Am Ball bleiben lohnt sich

Elisa Dilavanzo Weingut Maeli
Elisa Dilavanzo, Weingut Maeli

Beim abschließenden Lunch treffen wir Elisa Dilavanzo vom Weingut Maeli. Die überzeugte dereinst die Bisol-Brüder vom großen gleichnamigen Prosecco-Produzenten, ihr durch ein Investment die Übername eines Weingutes zu ermöglichen, das sie jetzt als geschäftsführende Gesellschafterin mit ihrem Team führt. 7 Frauen machen Wein und sind ziemlich experimentierfreudig. Moscato Giallo ‚dilá‘ 2017, der zum Start gereichte Brut Natur Flaschengärer ist wohl der beste der vielen Schäumer, die ich die Tage über im Glas hatte. 30 Monate Hefelager, 1800 Flaschen, Einzellage, 28€, Nase ist nicht zu expressiv, angenehm hefig.
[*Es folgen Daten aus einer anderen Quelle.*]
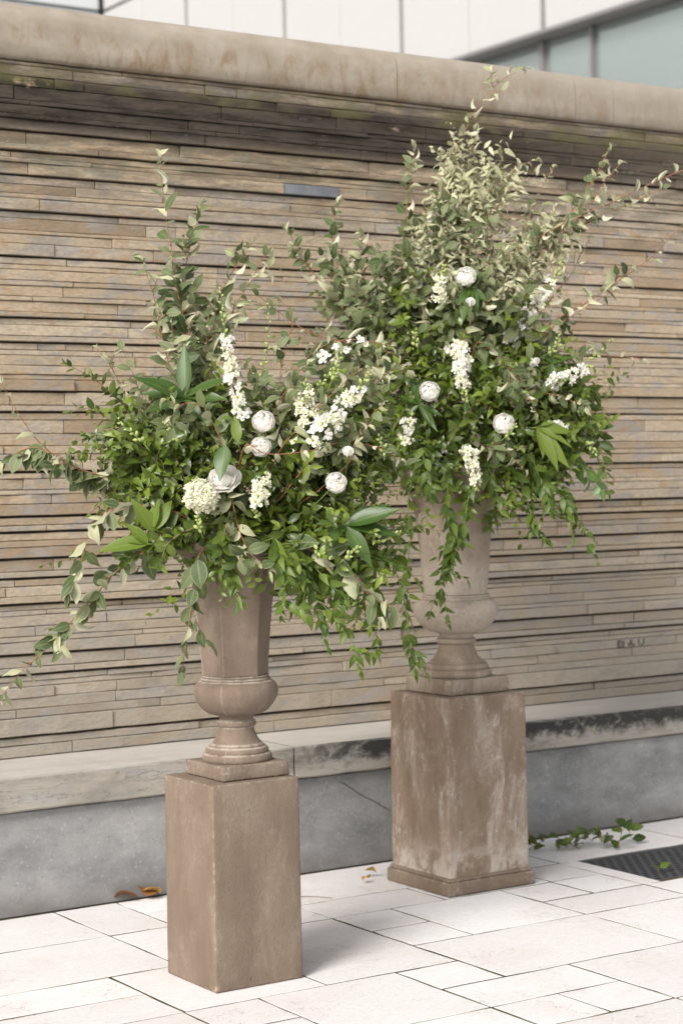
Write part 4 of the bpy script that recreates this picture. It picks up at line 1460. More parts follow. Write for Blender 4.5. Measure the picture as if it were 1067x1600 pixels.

Große Frische, schönes Mundgefühl, die leichte Orangenaromatik ist da, dazu auch etwas Grapefruit, hier ganz ohne Bittertöne. Fantastischer Apero, weil enorm speicheltreibend. Toll.

Der Rote, mit dem Namen D+ Riserva 2017 etwas schräg betitelt, ist sehr ‚natural‘. 14,5% 1800 Flaschen, 24 Euro, die Nase mit Klebstoff und Acetaldehyd, das schwenkt sich etwas weg, 50 Merlot, 45 Cab S und 5 Prozent Carmenere. Der Cab hat 48 Tage auf den Schalen gelegen, die anderen 24. Satte Frucht, etwas Schoko, extrem schöne Mischung aus Bumms und Struktur, auf der fetten Seite, aber nicht auf der marmeladigen, schöne Säure, gutes Holz (ein Viertel, dritter Durchgang, Rest Beton) tief und mit Potential. Sehr schön (aber nur für Freaks).

Wer ein Urlaubsziel mit Naturparks, Thermalquellen, umwerfenden Landschaften und einer auf Publikumsverkehr ausgelegten Winzerschaft sucht, der ist in den Euganeischen Hügeln bestens aufgehoben und das auch, wenn er oder sie sich eigentlich mit französischen Rotweinen leichter tut. Davon konnte ich mich vor Ort überzeugen. Da es mir auf dieser Reise noch nicht gelang, alle Hidden Champions, vielversprechenden Newcomer und Preis-Leistungsgiganten auszugraben, werde ich das Thema weiterverfolgen. Bei der Preisentwicklung der etablierten Produzenten hochwertiger Bordeaux-Cuvées gebietet das schon der Selbsterhaltungstrieb.